Critics’ Picks

Lorna Simpson, Rodeo Caldonia, 1986, photographic print, 8 x 10". From left: Alva Rogers, Sandye Wilson, Candace Hamilton, Derin Young, Lisa Jones.

New York

“We Wanted a Revolution: Black Radical Women, 1965–85”

Brooklyn Museum
200 Eastern Parkway
April 21–September 17

In the mid 1980s, a group of about seventeen women came together in the regal Brooklyn neighborhood of Fort Greene to create an avant-garde theater troupe named for an old B. B. King song and to needle the playwright Ntozake Shange, who had defected to Texas. The founding members of the Rodeo Caldonia High-Fidelity Performance Theatre described themselves as young, gifted, and black—but also weird, lonely, and in search of like souls, remembers the writer Lisa Jones, who penned the only two plays that ever made it into the collective’s repertoire. The work of Rodeo Caldonia was often outrageous, but it was also short lived. Just as they set themselves against other nearby artistic enclaves at the time, they acknowledged but broke away from the activism of their elders in the civil-rights and black-power movements. Their sense of entitlement was stronger but more complicated.

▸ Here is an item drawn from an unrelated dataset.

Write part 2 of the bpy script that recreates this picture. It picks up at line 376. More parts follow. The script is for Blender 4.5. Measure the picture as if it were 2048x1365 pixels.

The story of Rodeo Caldonia—as seen in the striking early photographs of Lorna Simpson, a member alongside the actress Alva Rogers and the historian Kellie Jones—is just one of the many fascinating threads in this landmark exhibition, which follows the work of several such collectives through the history of black feminism in the United States. Another compelling story comes alive in the archival materials of Just Above Midtown, a gallery that worked with the artists Howardena Pindell, Lorraine O’Grady, and Senga Nengudi in the 1970s. Another story still is twined around the alluring self-portraiture of Ming Smith, the first (and for a time only) female member of Kamoinge, an association of black photographers established in the 1960s. Smith shot portraits of Grace Jones and Sun Ra as well as documentary-style imagery of everyday life from Harlem to the Ivory Coast. Her self-portraits here frame her body against a floral backdrop reminiscent of the Bamako school, with the added element of a defiant female gaze. Beyond the obvious importance of reviving lost history, the quiet insistence on collective action gives this show a timely political edge. “Give me a girl gang, a crew,” says Lisa Jones. “A zillion sisters ain’t enough.”